Dorsey himself has tried to be something of a model Twitter user.

Twitter CEO Jack Dorsey standing in front of an exterior wall with his arms folded.
Twitter CEO Jack Dorsey
Victor Boyko/Getty Images for Chrome Hearts

The Twitter account of the company’s CEO Jack Dorsey was hacked to send out multiple white supremacist tweets on Friday — in many ways, it was a perfect encapsulation of Twitter’s most fundamental problems.

On the Friday afternoon before Labor Day weekend, Dorsey’s 4.2 million followers began to see a series of messages with everything from racial epithets to anti-Semitic remarks about the Nazis to bomb threats. Dorsey’s tweets remained online for about half an hour before they were all deleted.

Twitter didn’t immediately have any additional comment as it investigates what happened to the account.

The hack is another alarming security breach on a platform that some powerful leaders and figures — including US President Donald Trump — use as their unofficial but influential loudspeaker to the public. And beyond that, the hack serves as a reminder of Twitter’s issues policing problematic content on its website, including from white supremacists, whom Twitter has not officially banned. Along with other social media platforms, Twitter has for years struggled to walk a fine line between permitting free speech while also keeping hateful and extremist content off its service.
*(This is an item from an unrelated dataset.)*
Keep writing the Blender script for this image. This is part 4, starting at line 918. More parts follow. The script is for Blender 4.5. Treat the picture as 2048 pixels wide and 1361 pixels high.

The company took down these obviously violative tweets, but plenty of white supremacists still use its service regularly.

Dorsey has also tried to show himself to be something of a model Twitter user. The Twitter CEO has invested personal energy into an effort to host “healthy conversations” on the platform, but it hasn’t proven easy even for him. Earlier this year, Dorsey and Recode’s Kara Swisher tried to conduct an “interview” live on Twitter as a way for Dorsey to show how conversations can happen on the platform.

But the exchange devolved into chaos.